Data excerpt:
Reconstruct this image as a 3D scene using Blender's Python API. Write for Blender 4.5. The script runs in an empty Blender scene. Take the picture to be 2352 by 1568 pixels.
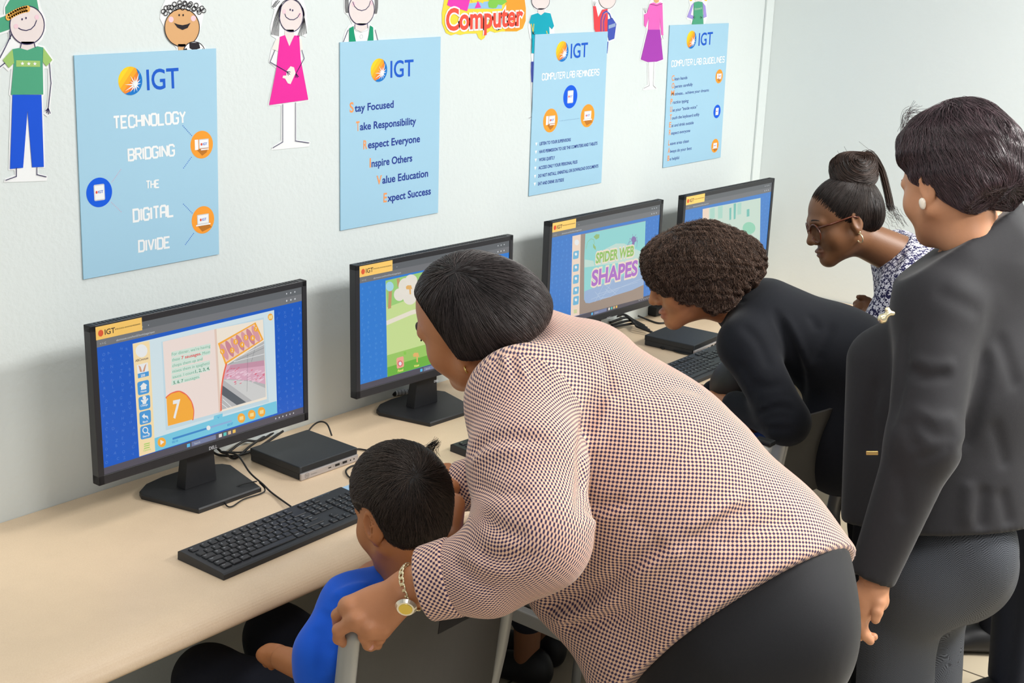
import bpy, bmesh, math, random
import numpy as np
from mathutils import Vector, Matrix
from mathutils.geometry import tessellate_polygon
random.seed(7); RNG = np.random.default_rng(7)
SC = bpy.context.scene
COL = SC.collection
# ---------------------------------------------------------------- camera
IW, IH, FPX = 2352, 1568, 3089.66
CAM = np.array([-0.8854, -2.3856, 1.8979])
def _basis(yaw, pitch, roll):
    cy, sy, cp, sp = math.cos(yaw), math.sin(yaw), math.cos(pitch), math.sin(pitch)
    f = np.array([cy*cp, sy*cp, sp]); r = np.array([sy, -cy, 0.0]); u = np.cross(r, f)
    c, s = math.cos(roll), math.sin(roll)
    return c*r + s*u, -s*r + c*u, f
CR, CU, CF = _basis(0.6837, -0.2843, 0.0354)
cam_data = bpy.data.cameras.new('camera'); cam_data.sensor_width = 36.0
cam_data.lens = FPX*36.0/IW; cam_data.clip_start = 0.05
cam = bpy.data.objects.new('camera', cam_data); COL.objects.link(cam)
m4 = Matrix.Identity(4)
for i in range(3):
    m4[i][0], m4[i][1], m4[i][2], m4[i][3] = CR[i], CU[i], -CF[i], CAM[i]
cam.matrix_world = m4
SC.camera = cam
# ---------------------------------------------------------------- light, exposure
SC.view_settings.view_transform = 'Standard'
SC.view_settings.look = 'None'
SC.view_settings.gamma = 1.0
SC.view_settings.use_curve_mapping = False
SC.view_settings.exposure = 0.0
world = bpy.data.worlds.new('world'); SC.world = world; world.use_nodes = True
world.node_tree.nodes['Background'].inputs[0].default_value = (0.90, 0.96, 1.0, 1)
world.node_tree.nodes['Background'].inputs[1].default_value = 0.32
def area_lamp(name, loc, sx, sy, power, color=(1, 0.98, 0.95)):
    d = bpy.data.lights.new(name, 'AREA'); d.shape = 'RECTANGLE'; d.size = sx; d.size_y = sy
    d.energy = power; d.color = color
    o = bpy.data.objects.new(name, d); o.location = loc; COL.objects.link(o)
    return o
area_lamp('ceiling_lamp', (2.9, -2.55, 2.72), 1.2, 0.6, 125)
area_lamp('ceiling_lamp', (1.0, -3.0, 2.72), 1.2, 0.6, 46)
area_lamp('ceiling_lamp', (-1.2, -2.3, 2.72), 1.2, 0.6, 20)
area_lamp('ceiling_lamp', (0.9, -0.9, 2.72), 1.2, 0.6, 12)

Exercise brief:
The material above must be printed exactly, with its pictures left out.

Answer to the problem:
Reconstruct this image as a 3D scene using Blender's Python API. Write for Blender 4.5. The script runs in an empty Blender scene. Take the picture to be 2352 by 1568 pixels.
import bpy, bmesh, math, random
import numpy as np
from mathutils import Vector, Matrix
from mathutils.geometry import tessellate_polygon
random.seed(7); RNG = np.random.default_rng(7)
SC = bpy.context.scene
COL = SC.collection
# ---------------------------------------------------------------- camera
IW, IH, FPX = 2352, 1568, 3089.66
CAM = np.array([-0.8854, -2.3856, 1.8979])
def _basis(yaw, pitch, roll):
    cy, sy, cp, sp = math.cos(yaw), math.sin(yaw), math.cos(pitch), math.sin(pitch)
    f = np.array([cy*cp, sy*cp, sp]); r = np.array([sy, -cy, 0.0]); u = np.cross(r, f)
    c, s = math.cos(roll), math.sin(roll)
    return c*r + s*u, -s*r + c*u, f
CR, CU, CF = _basis(0.6837, -0.2843, 0.0354)
cam_data = bpy.data.cameras.new('camera'); cam_data.sensor_width = 36.0
cam_data.lens = FPX*36.0/IW; cam_data.clip_start = 0.05
cam = bpy.data.objects.new('camera', cam_data); COL.objects.link(cam)
m4 = Matrix.Identity(4)
for i in range(3):
    m4[i][0], m4[i][1], m4[i][2], m4[i][3] = CR[i], CU[i], -CF[i], CAM[i]
cam.matrix_world = m4
SC.camera = cam
# ---------------------------------------------------------------- light, exposure
SC.view_settings.view_transform = 'Standard'
SC.view_settings.look = 'None'
SC.view_settings.gamma = 1.0
SC.view_settings.use_curve_mapping = False
SC.view_settings.exposure = 0.0
world = bpy.data.worlds.new('world'); SC.world = world; world.use_nodes = True
world.node_tree.nodes['Background'].inputs[0].default_value = (0.90, 0.96, 1.0, 1)
world.node_tree.nodes['Background'].inputs[1].default_value = 0.32
def area_lamp(name, loc, sx, sy, power, color=(1, 0.98, 0.95)):
    d = bpy.data.lights.new(name, 'AREA'); d.shape = 'RECTANGLE'; d.size = sx; d.size_y = sy
    d.energy = power; d.color = color
    o = bpy.data.objects.new(name, d); o.location = loc; COL.objects.link(o)
    return o
area_lamp('ceiling_lamp', (2.9, -2.55, 2.72), 1.2, 0.6, 125)
area_lamp('ceiling_lamp', (1.0, -3.0, 2.72), 1.2, 0.6, 46)
area_lamp('ceiling_lamp', (-1.2, -2.3, 2.72), 1.2, 0.6, 20)
area_lamp('ceiling_lamp', (0.9, -0.9, 2.72), 1.2, 0.6, 12)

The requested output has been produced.